**Required work:** Word for word, quote all of the material, omitting the pictures.

**Source material:**

+++++

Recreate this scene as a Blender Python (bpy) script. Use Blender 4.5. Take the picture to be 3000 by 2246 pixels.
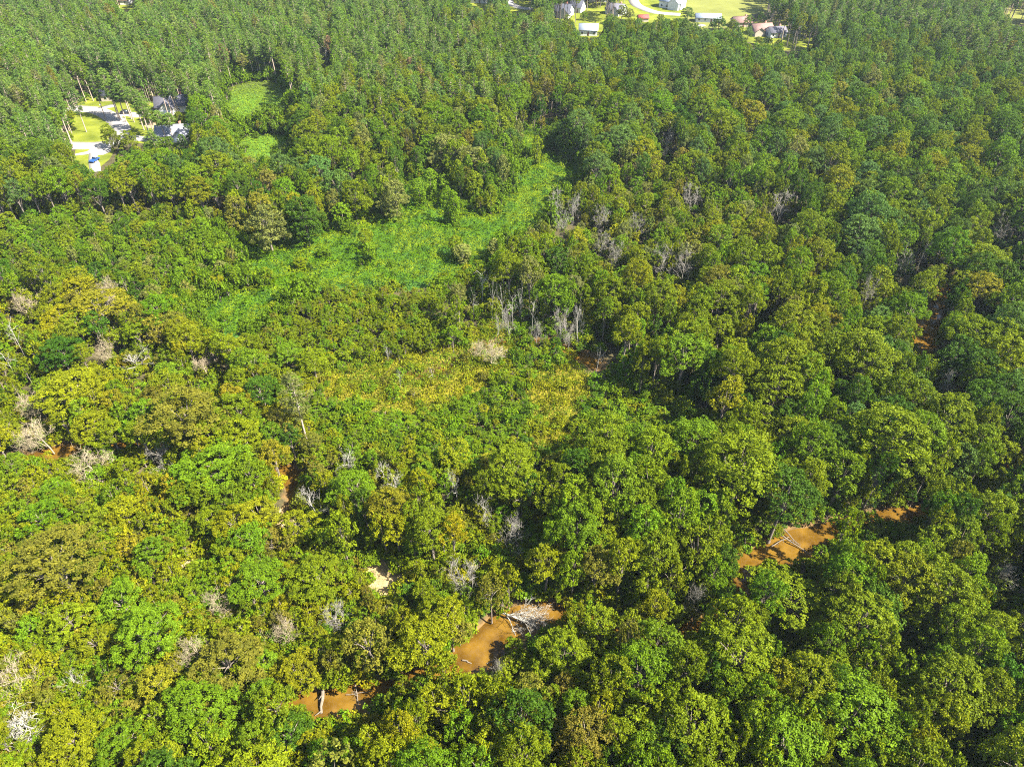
import bpy, math, random
import numpy as np
from mathutils import Vector, Matrix

# ------------------------------------------------------------------ scene, camera, light
scene = bpy.context.scene
for o in list(bpy.data.objects):
    bpy.data.objects.remove(o, do_unlink=True)
COL = scene.collection
CAM_H = 115.0
FPX = 2087.0                      # focal length in pixels of a 3000 px wide frame
PITCH = math.radians(40.3)
cam_d = bpy.data.cameras.new('camera')
cam_d.sensor_width = 36.0
cam_d.lens = 36.0 * FPX / 3000.0
cam_d.clip_start = 0.5
cam_d.clip_end = 9000.0
cam = bpy.data.objects.new('camera', cam_d)
cam.location = (0, 0, CAM_H)
cam.rotation_euler = (math.pi / 2 - PITCH, 0, 0)
COL.objects.link(cam)
scene.camera = cam

SUN_AZ = math.radians(-20)         # from +x (right of the picture) towards +y (away)
SUN_EL = math.radians(49)
world = bpy.data.worlds.new('World')
scene.world = world
world.use_nodes = True
wn = world.node_tree
bg = wn.nodes['Background']
sky = wn.nodes.new('ShaderNodeTexSky')
sky.sky_type = 'NISHITA'
sky.sun_disc = False
sky.sun_elevation = SUN_EL
sky.sun_rotation = math.pi / 2 - SUN_AZ
wn.links.new(sky.outputs[0], bg.inputs[0])
bg.inputs[1].default_value = 0.085
sun_d = bpy.data.lights.new('sun', 'SUN')
sun_d.energy = 4.9
sun_d.angle = math.radians(0.53)
sun_d.color = (1.0, 0.955, 0.87)
sun = bpy.data.objects.new('sun', sun_d)
sdir = Vector((math.cos(SUN_EL) * math.cos(SUN_AZ), math.cos(SUN_EL) * math.sin(SUN_AZ), math.sin(SUN_EL)))
sun.rotation_euler = sdir.to_track_quat('Z', 'Y').to_euler()
sun.location = (300, 200, 400)
COL.objects.link(sun)
scene.view_settings.view_transform = 'Standard'
scene.view_settings.look = 'None'
scene.view_settings.exposure = 2.3
scene.view_settings.gamma = 1.0
scene.view_settings.use_curve_mapping = False
scene.render.engine = 'CYCLES'
cy = scene.cycles
cy.max_bounces = 4
cy.diffuse_bounces = 2
cy.glossy_bounces = 2
cy.transmission_bounces = 3
cy.transparent_max_bounces = 4
cy.volume_bounces = 0
cy.use_denoising = False
cy.filter_width = 1.1
cy.caustics_reflective = False
cy.caustics_refractive = False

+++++

**Final result:**
Recreate this scene as a Blender Python (bpy) script. Use Blender 4.5. Take the picture to be 3000 by 2246 pixels.
import bpy, math, random
import numpy as np
from mathutils import Vector, Matrix

# ------------------------------------------------------------------ scene, camera, light
scene = bpy.context.scene
for o in list(bpy.data.objects):
    bpy.data.objects.remove(o, do_unlink=True)
COL = scene.collection
CAM_H = 115.0
FPX = 2087.0                      # focal length in pixels of a 3000 px wide frame
PITCH = math.radians(40.3)
cam_d = bpy.data.cameras.new('camera')
cam_d.sensor_width = 36.0
cam_d.lens = 36.0 * FPX / 3000.0
cam_d.clip_start = 0.5
cam_d.clip_end = 9000.0
cam = bpy.data.objects.new('camera', cam_d)
cam.location = (0, 0, CAM_H)
cam.rotation_euler = (math.pi / 2 - PITCH, 0, 0)
COL.objects.link(cam)
scene.camera = cam

SUN_AZ = math.radians(-20)         # from +x (right of the picture) towards +y (away)
SUN_EL = math.radians(49)
world = bpy.data.worlds.new('World')
scene.world = world
world.use_nodes = True
wn = world.node_tree
bg = wn.nodes['Background']
sky = wn.nodes.new('ShaderNodeTexSky')
sky.sky_type = 'NISHITA'
sky.sun_disc = False
sky.sun_elevation = SUN_EL
sky.sun_rotation = math.pi / 2 - SUN_AZ
wn.links.new(sky.outputs[0], bg.inputs[0])
bg.inputs[1].default_value = 0.085
sun_d = bpy.data.lights.new('sun', 'SUN')
sun_d.energy = 4.9
sun_d.angle = math.radians(0.53)
sun_d.color = (1.0, 0.955, 0.87)
sun = bpy.data.objects.new('sun', sun_d)
sdir = Vector((math.cos(SUN_EL) * math.cos(SUN_AZ), math.cos(SUN_EL) * math.sin(SUN_AZ), math.sin(SUN_EL)))
sun.rotation_euler = sdir.to_track_quat('Z', 'Y').to_euler()
sun.location = (300, 200, 400)
COL.objects.link(sun)
scene.view_settings.view_transform = 'Standard'
scene.view_settings.look = 'None'
scene.view_settings.exposure = 2.3
scene.view_settings.gamma = 1.0
scene.view_settings.use_curve_mapping = False
scene.render.engine = 'CYCLES'
cy = scene.cycles
cy.max_bounces = 4
cy.diffuse_bounces = 2
cy.glossy_bounces = 2
cy.transmission_bounces = 3
cy.transparent_max_bounces = 4
cy.volume_bounces = 0
cy.use_denoising = False
cy.filter_width = 1.1
cy.caustics_reflective = False
cy.caustics_refractive = False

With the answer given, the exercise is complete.